Partly in order to extend its “legitimate” claims to the sea and partly to expand its military footprint, China then began constructing man-made islands in the SCS for the purpose of deploying military forces to the islands. With the construction of the islands, China also likely believes it can argue its claims to even more of the South China Sea as a result of its placement on the islands it made as well as physically control the area where $5.3 trillion worth of trade takes place every year, $1.2 trillion of which belongs to the United States.
In addition to use as a trade route, the South China Sea also may contain around 11 billion barrels of oil and 190 trillion cubic feet of natural gas, according to the U.S. Energy Information Administration. SCS is also one of the most important fishing zones in the world, an industry that China is the overwhelming leader in.
Add to the aggressive military posture in the South China Sea, China’s own policy that Taiwan will one day be brought to heel under the current Chinese government (aka the “One China Policy), and the threat of Chinese military action becomes very real. Indeed, China has become more aggressive both diplomatically and militarily in its stance toward Taiwan.

Which Is The More Successful Strategy?

Although both America and China are spreading their empire across the globe, the immediate short term methods of doing so seem completely opposite to one another. But in the race to expand empire, which one is winning?
America has pushed its empire across the world by using bombs, color revolutions, invasions, sanctions, and other forms of imperialist aggression for a hundred years, most notably in the last two decades. The continuing destruction of governments, countries, and cultures has made American imperialism clear to all its victims and to all the populations watching the American war machine march forward.
The US empire has unmasked itself before the world. There is no longer any doubt as to the fact that the American military and all the power of the American government is being used to impose the Western-financier system on the rest of the world. Decades of watching their families being murdered, their culture and countries being destroyed has resulted not in the capitulation to the whims of America’s dictates but a deep-seated simmering hatred. It has also resulted in a growing resistance and ever-unified opposition to the spread of American influence. In many cases, it has resulted in the establishment of alliances of countries that otherwise would not have had common ground, based upon the common ground of a need for defense against the United States and NATO.
The Chinese empire has also been spreading for decades but the Chinese have been playing the long game and doing so in the most covert manner possible. While America’s bombs leave a bloody trail back to Washington, China’s bridges generally leave goodwill, increased investment, and, to some degree, economic growth within third world countries that desperately need it but are unable, for various reasons, to create it for themselves. That is, these investments bring goodwill for a short time until Chinese tentacles begin to squeeze tighter and tighter both at the economic and social levels. The Chinese version of empire is no less insidious but, over the long haul, it may be just as effective. By using the carrot instead of the stick, China is luring away countries that may have been clients or targets of the United States. It is expanding its empire by the day and doing so without firing a single shot.
The American empire is overextended and showing signs of collapse.
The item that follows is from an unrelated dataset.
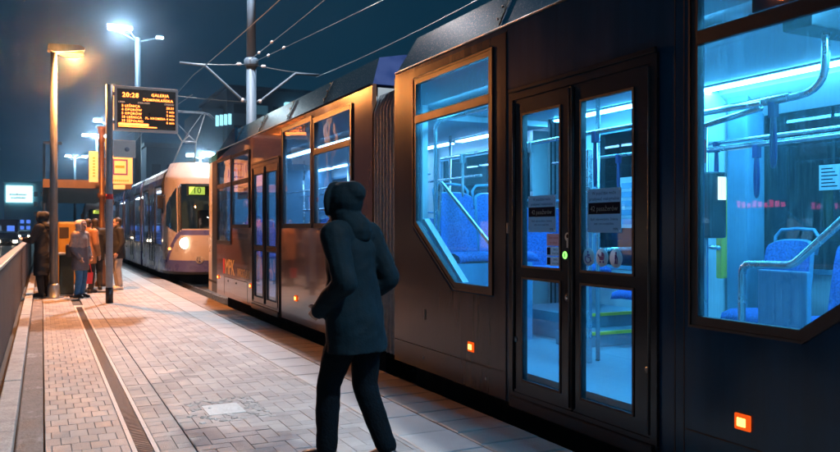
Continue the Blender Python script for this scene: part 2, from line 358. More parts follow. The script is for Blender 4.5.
# ------------------------------------------------------------------ people
def remesh(bm_parts, voxel, name, mat_, parent, smooth=2, wr=0., wf=9., seed=0):
    """union of closed shapes -> one continuous skin"""
    me = bpy.data.meshes.new(name); me.from_pydata([tuple(v) for v in bm_parts.v], [], bm_parts.f)
    bm = bmesh.new(); bm.from_mesh(me); bmesh.ops.recalc_face_normals(bm, faces=bm.faces); bm.to_mesh(me); bm.free()
    o = bpy.data.objects.new(name, me); sc2 = bpy.data.scenes.new('workshop'); sc2.collection.objects.link(o)
    md = o.modifiers.new('r', 'REMESH'); md.mode = 'VOXEL'; md.voxel_size = voxel
    sm = o.modifiers.new('s', 'SMOOTH'); sm.iterations = smooth; sm.factor = .5
    
    with bpy.context.temp_override(scene=sc2, view_layer=sc2.view_layers[0]):
        dg = bpy.context.evaluated_depsgraph_get(); dg.update(); nm = bpy.data.meshes.new_from_object(o.evaluated_get(dg))
    o.modifiers.clear(); sc2.collection.objects.unlink(o); bpy.data.scenes.remove(sc2); COL.objects.link(o); o.data = nm; bpy.data.meshes.remove(me); nm.name = name
    if wr:
        nrm = [v.normal.copy() for v in nm.vertices]
        for v, vn in zip(nm.vertices, nrm):
            p = v.co.copy()
            n_ = noise.noise(Vector((p.x*wf*.7, p.y*wf*.7, p.z*wf*.8+p.x*4+seed)))+.45*noise.noise(Vector((p.x*wf*1.5+7, p.y*wf*1.5, p.z*wf*2.2-p.x*9+seed)))
            v.co = p+vn*n_*wr
    nm.materials.clear(); nm.materials.append(M[mat_] if isinstance(mat_, str) else mat_)
    nm.polygons.foreach_set('use_smooth', [True]*len(nm.polygons))
    if parent: o.parent = parent; ORG[o.name] = Vector()
    return o

def ball(mb, c, r, seg=14):
    rx, ry, rz = r if isinstance(r, (tuple, list)) else (r, r, r); n = seg//2; V = [(c[0], c[1], c[2]+rz)]
    for i in range(1, n):
        p = math.pi*i/n
        for k in range(seg):
            a = 2*math.pi*k/seg; V.append((c[0]+rx*math.sin(p)*math.cos(a), c[1]+ry*math.sin(p)*math.sin(a), c[2]+rz*math.cos(p)))
    V.append((c[0], c[1], c[2]-rz)); F = [(0, 1+k, 1+(k+1) % seg) for k in range(seg)]
    for i in range(n-2): F += [(1+i*seg+k, 1+(i+1)*seg+k, 1+(i+1)*seg+(k+1) % seg, 1+i*seg+(k+1) % seg) for k in range(seg)]
    b = len(V)-1; F += [(b, 1+(n-2)*seg+(k+1) % seg, 1+(n-2)*seg+k) for k in range(seg)]
    mb.add(V, F)
def limb(mb, pts, rs, seg=12):
    for i in range(len(pts)-1): mb.tube([pts[i], pts[i+1]], [rs[i], rs[i+1]], seg)
    for p, r in zip(pts, rs): ball(mb, p, r, seg)

def person(label, loc, rotz, h=1.70, pose=None, coat='coat_black', coat_len=.55, legs='dark_cloth', shoes='shoe', hood=None, hat=None, hair='hair', vox=.012, upper=None, wr=.006, group=None, collar=True, sleeve=1.0):
    """standing figure, looking along +y before turning; sizes for 1.70 m"""
    t = thing('person', label, 'person', (0, 0, 0), group); ORG[t.name] = Vector()
    P = dict(hipL=(-.09, 0, .90), hipR=(.09, 0, .90), kneeL=(-.10, .03, .49), kneeR=(.10, .03, .49), ankL=(-.10, -.02, .085), ankR=(.10, -.02, .085),
             shL=(-.18, 0, 1.40), shR=(.18, 0, 1.40), elL=(-.25, -.03, 1.12), elR=(.25, -.03, 1.12), wrL=(-.24, .08, .88), wrR=(.24, .08, .88), chest=(0, .01, 1.27), pelvis=(0, 0, .95), neck=(0, .0, 1.45), head=(0, .025, 1.585), footL=None, footR=None)
    if pose: P.update(pose)
    V3 = {k: Vector(v) if v is not None else None for k, v in P.items()}
    b = MB(); H = V3['head']
    ball(b, H+Vector((0, -.005, .025)), (.076, .095, .095), 18); ball(b, H+Vector((0, .022, -.045)), (.058, .070, .068), 16)
    limb(b, [H+Vector((0, .100, .012)), H+Vector((0, .118, -.018))], [.010, .016], 8)                 # nose
    ball(b, H+Vector((0, .088, -.056)), (.026, .012, .010), 8); ball(b, H+Vector((0, .085, -.095)), (.026, .020, .018), 8)
    for s in (-1, 1):
        ball(b, H+Vector((s*.031, .078, .016)), (.014, .012, .009), 8); ball(b, H+Vector((s*.032, .082, .036)), (.020, .010, .006), 8); ball(b, H+Vector((s*.078, -.005, 0)), (.012, .020, .032), 8)
    limb(b, [H+Vector((0, -.02, -.05)), V3['neck']], [.055, .06])
    limb(b, [V3['neck'], V3['chest'], V3['pelvis']], [.06, .095, .09])
    for s in 'LR':
        limb(b, [V3['chest']+Vector((0, 0, .05)), V3['sh'+s]], [.08, .058]); limb(b, [V3['sh'+s], V3['el'+s], V3['wr'+s]], [.052, .040, .028])
        limb(b, [V3['hip'+s], V3['knee'+s], V3['ank'+s]], [.070, .050, .036])
        limb(b, [V3['pelvis'], V3['hip'+s]], [.085, .07])
        W = V3['wr'+s]; d = (W-V3['el'+s]).normalized(); sx_ = -1 if s == 'L' else 1
        side = Vector((0, 1, 0))-d*d.y; side = side.normalized() if side.length > .1 else Vector((0, 0, 1)); nn = d.cross(side)*(-sx_)
        pc = W+d*.055
        for q in (-1, 0, 1): limb(b, [W+side*q*.012, pc+side*q*.024+d*.02], [.020, .016], 8)
        for q, fl in zip((-1.5, -.5, .5, 1.5), (.058, .070, .074, .066)):
            r0 = pc+side*q*.018+d*.035; k1 = r0+d*fl*.5+nn*.006; k2 = r0+d*fl*.85+nn*.028
            limb(b, [r0, k1, k2], [.0095, .009, .008], 8)
        th = W+side*.022+d*.02; limb(b, [th, th+side*.030+d*.030, th+side*.034+d*.062+nn*.01], [.013, .011, .009], 8)
        limb(b, [V3['ank'+s], V3['ank'+s]+Vector((0, .10, -.045))], [.04, .03])
    remesh(b, vox*.75, 'body', 'skin', t, 1)
    # trousers
    c = MB()
    for s in 'LR':
        limb(c, [V3['hip'+s], V3['hip'+s].lerp(V3['knee'+s], .5), V3['knee'+s], V3['knee'+s].lerp(V3['ank'+s], .5), V3['ank'+s]+Vector((0, 0, .03))], [.105, .092, .076, .070, .062])
        limb(c, [V3['pelvis'], V3['hip'+s]], [.11, .10])
    remesh(c, vox, 'trousers', legs, t, 2, wr)
    for s in 'LR':
        c = MB(); A = V3['ank'+s]; ft = V3['foot'+s] if V3['foot'+s] is not None else A+Vector(((-.02 if s == 'L' else .02), .15, -.05))
        fw = (ft-A); 
        limb(c, [A+Vector((0, -.035, -.035)), A+fw*.45+Vector((0, 0, -.008)), ft], [.048, .046, .036]); limb(c, [A+Vector((0, -.01, .04)), A+Vector((0, -.01, -.02))], [.043, .046])
        zmin = min(A.z-.085, ft.z-.035)
        c.box(A.x-.04, A.x+.04, A.y-.075, A.y-.005, A.z-.084, A.z-.06)
        remesh(c, vox*.8, 'shoe', shoes, t, 1)
    # coat
    c = MB(); base_z = V3['pelvis'].z-coat_len*.6
    pv = V3['pelvis']; hem = Vector((pv.x, pv.y, base_z))
    rings = []; NS = 28
    for k in range(15):
        f = k/14; q = (V3['neck']+Vector((0, 0, .02))).lerp(V3['chest'], f*2.2) if f < 1/2.2 else V3['chest'].lerp(hem, (f-1/2.2)/(1-1/2.2))
        g = max(0, f-.45)
        sxw = .07+.125*min(1, f*3.2)**.8-.02*math.sin(min(1, max(0, f-.3)/.4)*math.pi)+.045*g; sy = .07+.075*min(1, f*2.6)-.012*math.sin(min(1, max(0, f-.35)/.4)*math.pi)+.035*g
        rings.append([q+Vector((sxw*math.cos(2*math.pi*u/NS), sy*math.sin(2*math.pi*u/NS), 0)) for u in range(NS)])
    c.add([p for r_ in rings for p in r_], [(a*NS+u, a*NS+(u+1) % NS, (a+1)*NS+(u+1) % NS, (a+1)*NS+u) for a in range(14) for u in range(NS)]+[list(range(NS)), [14*NS+u for u in range(NS)]])
    for s in 'LR':
        limb(c, [V3['neck']-Vector((0, 0, .06)), V3['sh'+s]], [.09, .088]); e = V3['wr'+s]
        limb(c, [V3['sh'+s], V3['el'+s], V3['el'+s].lerp(e, .92*sleeve)], [.088, .070, .054])
    if collar: limb(c, [V3['neck']+Vector((0, -.01, -.03)), V3['neck']+Vector((0, 0, .04))], [.10, .088])
    o = remesh(c, vox, 'coat', coat, t, 3, wr*1.6)
    if upper:
        o.data.materials.append(M[upper])
        for p in o.data.polygons:
            if p.center.z > 1.13+.05*noise.noise(p.center*6): p.material_index = 1
    if hood or hat:
        c = MB()
        ball(c, H+Vector((0, -.025, .035)), (.108, .118, .116), 18)
        if hood: ball(c, H+Vector((0, -.075, .075)), (.075, .09, .075), 14); c.tube([H+Vector((.098*math.cos(a), .045, .02+.112*math.sin(a))) for a in [-.9+i*.25 for i in range(20) if -.9+i*.25 < 4.05]], .022, 8)
        if hood: ball(c, H+Vector((0, -.03, -.06)), (.105, .095, .10), 14); limb(c, [H+Vector((0, -.03, -.08)), V3['neck']+Vector((0, -.05, -.02))], [.095, .11])
        o = remesh(c, vox*.9, 'hood' if hood else 'hat', hood or hat, t, 2, wr*.8)
        # leave the face free
        bm = bmesh.new(); bm.from_mesh(o.data)
        bmesh.ops.delete(bm, geom=[f for f in bm.faces if f.calc_center_median().y > H.y+.045 and abs(f.calc_center_median().x-H.x) < .078 and f.calc_center_median().z < H.z+.075], context='FACES')
        bm.to_mesh(o.data); bm.free()
        sd = o.modifiers.new('s', 'SOLIDIFY'); sd.thickness = .012; sd.offset = -1
        if hood == 'fur' or hat == 'fur': pass
    else:
        c = MB(); ball(c, H+Vector((0, -.018, .038)), (.086, .098, .092), 18); ball(c, H+Vector((0, -.05, -.03)), (.075, .06, .08), 12)
        o = remesh(c, vox*.8, 'hair', hair, t, 1, .004, 30)
        bm = bmesh.new(); bm.from_mesh(o.data)
        bmesh.ops.delete(bm, geom=[f for f in bm.faces if f.calc_center_median().y > H.y+.05 and f.calc_center_median().z < H.z+.07], context='FACES')
        bm.to_mesh(o.data); bm.free()
    for s in (-1, 1):
        ez = MB(); ball(ez, H+Vector((s*.031, .087, .014)), (.010, .006, .006), 8); ez.build('eye', 'shoe', t)
    t.location = loc; t.rotation_euler = (0, 0, rotz); k = h/1.70; t.scale = (k, k, k)
    return t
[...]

It has repeatedly shown that it cannot be trusted to live up to even the most minor agreements it has made with its “clients,” and the threat of expressing one ounce of sovereignty by its concubines results in bombs, blood, and upheaval. China is, of course, there to pick the low hanging fruit and to capitalize on the failures of American empire and the fears of falling under its orbit. America’s clients see bombs in their future. China’s clients see bridges.
As a result, American influence in the world is waning while China’s grows by the day. America, in many respects, is spreading China’s empire itself.

How Could The US Turn It Around?

If the United States wishes to maintain its influence on the world stage, it must abandon its desires for an empire and it must cease attempting to force systems of government upon sovereign nations, particularly the Anglo-financier system. If the United States does not wish to see its influence eroded and eliminated in the coming decades, it must focus on providing tangible improvement in the lives of the citizens of the countries it wishes to influence and it must do so through an open and honest channel, unlike the Chinese debt trap and unlike and most unlike the carpet bombing American version. America has done everything in its power to squander the enormous good will many of the world’s people had in the past and still continue to have for it today. However, that need not be the case. America could once again establish good will for generations to come if it decides to influence the world by improving the living standards of its people. America’s legacy must cease to be war and destabilization and instead must become clean water, clean air, industry, infrastructure, and freedom.
After the second World War, the United States was able to rebuild a Europe that had been destroyed by years of war through what became known as the Marshall Plan. The United States should initiate a similar program, a Marshall Plan for the third world, that sees American investment in clean water systems and infrastructure development. This plan should not take the form of financial or monetary aid, however, as the U.S. should prioritize its own economy and living standards and because loans and cash tend to be swallowed up by the corrupt ruling classes. This new plan should see equipment, material, and expertise (manufactured in the U.S.) take the place of cash to skirt around the pitfalls of corruption. Instead of exporting “democracy,” the U.S. should export freedom and prosperity, the very thing populations trapped under the rule of Communist/Socialist and unrestrained capitalist governments so desire. When Eastern Europeans, oppressed by the tyranny of Communism, bolted their doors and windows shut at night to listen to the radio broadcasts coming in illegally from the West, it was not the American military they admired, it was the land of freedom and economic opportunity.
But in order to usher in a Marshall Plan for the World, America must first rebuild itself. It must boldly proclaim an end to Free Trade. America must return to a country that protects its own economic interests and national prosperity by enacting tariffs on goods coming into the country that can reasonably be produced domestically and return to a state of high wages and high employment. A 15% tariff across the board, not used as negotiating technique or a political hammer, but as a means to protect and encourage growth inside the United States that provides high wage and high skill jobs to American workers.
The creation of infrastructure and higher living standards in the third world will do more to expand American influence than all the bombs its military can drop. It is a legacy that will engender good will for generations and will improve the lives of billions of people in the process.

Conclusion

The Western world has finally routed itself into a crisis not only of culture and values but of its very existence. Decades of imperialist wars designed to force third world countries into accepting the Anglo-financier system have drained America’s resources and have set the country into upheaval at home. The American empire is primed for collapse. Only by abandoning the concept of empire at all can the United States return to a state where it is the greatest engine for wealth and freedom the world has ever known.
Abandoning the neo-liberal policies of Free Trade would not only re-industrialize the United States, it would cut the knees out from under the competing empire quickly emerging across the ocean. The United States must focus on rebuilding domestically. If America wants to spread the principles of prosperity and freedom, doing so on the basis of respect, peace, and investment will win over the ideologies of Communism, Fascism, and Authoritarianism. Instead of dropping bombs, the U.S. should invest in building bridges. But more than bridges, America should be the symbol for clean drinking water, electricity, highways, airports, jobs, clean air, and a healthy environment the world over. If America wants to continue its influence across the globe, it has no other choice.